Addresses a child's interruptions during adult conversations, suggesting ways to involve children and reassure them.
Our four-year-old interrupts us every time we try to have any kind of discussion. This clearly was prompted by some earlier tension between us, but now he creates noise or causes a disturbance every time we talk, even if it's about something happy or good. Any ideas?
You may be correct in your guess that your son is anxious about the tension between you and your partner. It is important that both parents agree that it is not okay to fight in front of their children, no matter how upset you are. A child really needs to know that both his parents are safe to be around and emotionally available to him, providing a secure foundation for his life.

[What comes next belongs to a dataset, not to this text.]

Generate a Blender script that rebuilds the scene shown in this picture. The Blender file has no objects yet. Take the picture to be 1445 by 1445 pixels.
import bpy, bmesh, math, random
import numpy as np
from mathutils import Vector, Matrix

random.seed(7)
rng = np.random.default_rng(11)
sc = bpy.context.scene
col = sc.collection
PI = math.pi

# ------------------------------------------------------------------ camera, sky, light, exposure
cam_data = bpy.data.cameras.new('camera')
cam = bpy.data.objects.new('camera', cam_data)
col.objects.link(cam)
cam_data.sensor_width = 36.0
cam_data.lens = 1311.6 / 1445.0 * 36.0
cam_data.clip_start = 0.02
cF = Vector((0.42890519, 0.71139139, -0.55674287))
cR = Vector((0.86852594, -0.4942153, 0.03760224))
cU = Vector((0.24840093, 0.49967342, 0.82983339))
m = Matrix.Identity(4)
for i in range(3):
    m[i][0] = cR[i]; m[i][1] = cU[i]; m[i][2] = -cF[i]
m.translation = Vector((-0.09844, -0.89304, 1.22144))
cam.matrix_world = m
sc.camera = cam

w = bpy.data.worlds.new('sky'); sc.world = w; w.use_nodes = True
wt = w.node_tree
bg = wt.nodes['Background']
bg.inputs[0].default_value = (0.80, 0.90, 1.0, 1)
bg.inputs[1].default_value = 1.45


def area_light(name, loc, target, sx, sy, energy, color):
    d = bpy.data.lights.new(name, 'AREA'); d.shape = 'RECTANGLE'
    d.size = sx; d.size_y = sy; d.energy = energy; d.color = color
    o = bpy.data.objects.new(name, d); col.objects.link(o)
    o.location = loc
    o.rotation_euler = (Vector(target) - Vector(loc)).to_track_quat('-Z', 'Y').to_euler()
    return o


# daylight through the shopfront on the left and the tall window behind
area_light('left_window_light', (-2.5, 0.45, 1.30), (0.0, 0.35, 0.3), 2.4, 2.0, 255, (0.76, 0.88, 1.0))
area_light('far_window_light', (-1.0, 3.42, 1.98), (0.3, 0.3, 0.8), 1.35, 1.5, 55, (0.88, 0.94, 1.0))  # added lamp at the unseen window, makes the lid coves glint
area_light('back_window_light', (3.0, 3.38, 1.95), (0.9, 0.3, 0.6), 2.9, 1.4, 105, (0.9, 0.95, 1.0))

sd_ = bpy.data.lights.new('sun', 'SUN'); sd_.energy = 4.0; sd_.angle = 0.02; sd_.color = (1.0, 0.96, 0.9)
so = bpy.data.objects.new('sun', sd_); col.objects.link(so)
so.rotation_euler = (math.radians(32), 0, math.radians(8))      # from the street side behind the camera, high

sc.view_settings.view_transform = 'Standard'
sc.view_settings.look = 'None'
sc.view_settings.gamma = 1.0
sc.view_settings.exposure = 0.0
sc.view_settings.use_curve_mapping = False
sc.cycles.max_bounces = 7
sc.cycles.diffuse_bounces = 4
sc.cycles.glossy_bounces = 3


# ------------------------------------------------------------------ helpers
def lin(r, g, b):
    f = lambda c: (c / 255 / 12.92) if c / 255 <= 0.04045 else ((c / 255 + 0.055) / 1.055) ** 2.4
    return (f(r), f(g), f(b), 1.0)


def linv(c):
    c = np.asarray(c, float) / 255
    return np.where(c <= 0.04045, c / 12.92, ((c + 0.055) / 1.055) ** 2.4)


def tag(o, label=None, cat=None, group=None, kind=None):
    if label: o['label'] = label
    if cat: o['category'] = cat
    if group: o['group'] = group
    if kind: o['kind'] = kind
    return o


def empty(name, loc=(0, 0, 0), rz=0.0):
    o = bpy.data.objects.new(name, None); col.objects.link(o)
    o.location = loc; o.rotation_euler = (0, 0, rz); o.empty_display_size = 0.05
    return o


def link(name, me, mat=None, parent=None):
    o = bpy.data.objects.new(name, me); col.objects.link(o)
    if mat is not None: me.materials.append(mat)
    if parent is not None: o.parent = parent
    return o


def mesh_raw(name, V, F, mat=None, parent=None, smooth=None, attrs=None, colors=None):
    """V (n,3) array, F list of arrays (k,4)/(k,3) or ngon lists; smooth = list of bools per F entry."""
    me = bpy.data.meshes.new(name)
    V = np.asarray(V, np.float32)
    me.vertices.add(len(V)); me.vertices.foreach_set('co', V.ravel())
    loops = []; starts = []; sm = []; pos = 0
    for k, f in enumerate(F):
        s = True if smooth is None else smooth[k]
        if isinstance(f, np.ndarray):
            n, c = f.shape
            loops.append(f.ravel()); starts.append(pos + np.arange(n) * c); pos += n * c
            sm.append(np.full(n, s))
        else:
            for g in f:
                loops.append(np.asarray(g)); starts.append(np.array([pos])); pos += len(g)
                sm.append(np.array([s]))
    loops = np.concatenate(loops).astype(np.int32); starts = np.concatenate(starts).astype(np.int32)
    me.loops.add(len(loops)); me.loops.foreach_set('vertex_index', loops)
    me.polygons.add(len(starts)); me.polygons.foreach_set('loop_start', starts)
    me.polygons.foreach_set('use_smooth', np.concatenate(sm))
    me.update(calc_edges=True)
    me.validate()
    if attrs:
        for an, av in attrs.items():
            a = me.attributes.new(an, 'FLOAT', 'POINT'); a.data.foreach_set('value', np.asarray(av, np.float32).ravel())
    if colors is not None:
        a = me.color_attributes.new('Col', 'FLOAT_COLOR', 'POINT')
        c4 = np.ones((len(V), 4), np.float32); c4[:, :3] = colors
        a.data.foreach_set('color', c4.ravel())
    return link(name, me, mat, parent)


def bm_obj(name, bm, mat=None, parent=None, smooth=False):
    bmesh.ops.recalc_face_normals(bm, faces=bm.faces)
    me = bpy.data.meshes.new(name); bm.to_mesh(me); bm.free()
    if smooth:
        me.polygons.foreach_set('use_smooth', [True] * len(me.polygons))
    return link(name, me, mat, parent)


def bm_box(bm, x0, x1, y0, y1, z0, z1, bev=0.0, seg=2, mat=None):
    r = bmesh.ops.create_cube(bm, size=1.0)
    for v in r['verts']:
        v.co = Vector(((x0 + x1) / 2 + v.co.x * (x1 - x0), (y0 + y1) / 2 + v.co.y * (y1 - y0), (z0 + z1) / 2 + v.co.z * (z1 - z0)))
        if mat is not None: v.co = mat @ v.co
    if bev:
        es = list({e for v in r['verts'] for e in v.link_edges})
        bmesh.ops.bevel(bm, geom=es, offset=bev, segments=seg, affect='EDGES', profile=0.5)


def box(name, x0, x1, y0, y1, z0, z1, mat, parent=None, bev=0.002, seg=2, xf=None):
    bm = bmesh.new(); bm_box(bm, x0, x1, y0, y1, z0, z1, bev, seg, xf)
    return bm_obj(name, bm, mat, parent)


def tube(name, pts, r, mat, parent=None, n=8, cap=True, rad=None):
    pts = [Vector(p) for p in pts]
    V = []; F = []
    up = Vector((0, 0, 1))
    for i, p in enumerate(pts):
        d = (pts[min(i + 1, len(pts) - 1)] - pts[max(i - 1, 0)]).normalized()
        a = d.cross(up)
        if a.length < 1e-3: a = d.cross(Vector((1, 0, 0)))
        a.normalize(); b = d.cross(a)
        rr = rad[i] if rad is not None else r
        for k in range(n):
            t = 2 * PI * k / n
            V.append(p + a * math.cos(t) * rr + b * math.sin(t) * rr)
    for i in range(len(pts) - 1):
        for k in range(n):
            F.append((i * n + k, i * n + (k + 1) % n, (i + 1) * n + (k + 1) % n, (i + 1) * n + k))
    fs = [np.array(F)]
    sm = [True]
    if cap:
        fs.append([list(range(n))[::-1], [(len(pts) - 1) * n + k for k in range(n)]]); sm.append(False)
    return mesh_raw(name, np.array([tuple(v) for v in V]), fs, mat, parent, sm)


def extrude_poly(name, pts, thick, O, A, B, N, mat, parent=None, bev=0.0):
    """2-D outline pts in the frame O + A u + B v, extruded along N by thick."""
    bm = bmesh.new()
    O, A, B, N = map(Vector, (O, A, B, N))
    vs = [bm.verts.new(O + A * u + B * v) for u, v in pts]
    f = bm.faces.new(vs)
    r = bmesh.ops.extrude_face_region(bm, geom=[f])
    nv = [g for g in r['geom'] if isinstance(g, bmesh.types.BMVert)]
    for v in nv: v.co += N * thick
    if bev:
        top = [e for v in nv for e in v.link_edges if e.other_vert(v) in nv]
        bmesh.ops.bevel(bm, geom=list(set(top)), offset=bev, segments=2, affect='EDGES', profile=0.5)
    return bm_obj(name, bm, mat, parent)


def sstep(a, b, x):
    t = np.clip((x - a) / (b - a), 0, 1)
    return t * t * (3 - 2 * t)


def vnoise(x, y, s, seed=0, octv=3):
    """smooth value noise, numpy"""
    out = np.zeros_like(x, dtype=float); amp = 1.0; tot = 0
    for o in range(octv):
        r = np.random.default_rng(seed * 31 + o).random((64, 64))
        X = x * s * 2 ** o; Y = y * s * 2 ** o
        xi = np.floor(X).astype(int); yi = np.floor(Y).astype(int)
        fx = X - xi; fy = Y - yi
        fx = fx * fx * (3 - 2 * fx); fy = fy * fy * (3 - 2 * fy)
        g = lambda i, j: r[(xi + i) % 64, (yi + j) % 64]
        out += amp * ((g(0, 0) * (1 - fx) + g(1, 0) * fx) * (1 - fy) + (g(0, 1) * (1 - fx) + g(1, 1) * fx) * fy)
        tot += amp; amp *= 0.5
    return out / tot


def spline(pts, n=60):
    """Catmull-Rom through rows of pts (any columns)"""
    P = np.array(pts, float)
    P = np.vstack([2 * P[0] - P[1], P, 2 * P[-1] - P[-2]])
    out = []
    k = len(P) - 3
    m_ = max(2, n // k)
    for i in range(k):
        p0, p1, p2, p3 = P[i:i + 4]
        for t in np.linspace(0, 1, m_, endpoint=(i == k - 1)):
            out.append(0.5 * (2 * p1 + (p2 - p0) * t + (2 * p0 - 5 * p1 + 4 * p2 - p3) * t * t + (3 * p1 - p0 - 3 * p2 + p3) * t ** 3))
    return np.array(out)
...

If one or both of you become loud and scary, he will be frightened and traumatized even if it isn't him you're angry at. When a parent is scary, a child needs comfort, and if that isn't available to him, he is all alone in his fear and emotional pain.
It is important that you have your arguments in private, away from your children. And this does not mean in loud voices when the child is supposedly sleeping in the next room. Children are just as upset when they can hear but not see what is going on.
Disagreements are normal, and all couples have them. If you are unable to have disagreements without behaving hurtfully to one another, this is the time to get some help through counseling or through reading some of the excellent self-help books available, such as Do I Have To Give Up Me To Be Loved By You? by Doctors Jordan and Margaret Paul.
If you are one of those mature couples who can work out disagreements without yelling, name-calling, or other hurtful behaviors, it is still rude (though not hurtful) to do this in the presence of a four-year-old who can't understand the conversation and feels left out. Adult conversations, especially disagreements, usually go on for much longer than a young child's attention span.
However, when your son is older, it may be good modeling for him to see you work things out together and even to participate in the discussion when the issue concerns the whole family.
Assuming you have reached an agreement that it isn't okay for you to fight in your child's presence, why don't you ask your son directly if he's worried that you're going to fight or argue again? You may want to find out what he's worried about — a divorce? One of you getting hurt? It being his fault?
After you listen to his feelings, offer appropriate comfort and reassurance. Apologize for the fight, and promise not to do it again in his presence. Then keep your promise.
Your son's interruptions of your discussions aren't necessarily related to your fight. He may just be feeling left out. I am constantly amazed to see adults have conversations which totally ignore the presence of a child. With three adults in a room, it would be considered impolite for two of them to exclude the third from a conversation, yet we do it all the time to children.
How often is the dinner table considered an opportunity for busy adults to communicate about adult business, ignoring the children, who have to sit and eat in silent boredom? A four-year-old may still interrupt, trying just to be part of things; an older child has often learned that his parents don't consider this acceptable, so he just gives up. Then we wonder why our teenagers don't talk to us about their lives!
Parents should find times when the children are busy or are not in the room to discuss adult business. The dinner table is a place for conversations which involve the whole family, not just the adults. If you don't have time to do your adult business apart from the children, you are too busy!
However, children do need to learn to wait their turn to speak, as long as they aren't required to wait longer than their age-related attention span will allow — about one minute per year of the child's age. As long as your adult conversations in your child's presence are short, ask him to wait his turn to speak, teach him a signal to ask for attention (e.g., tapping your arm), ignore his other interruptions, and praise him when he taps and waits.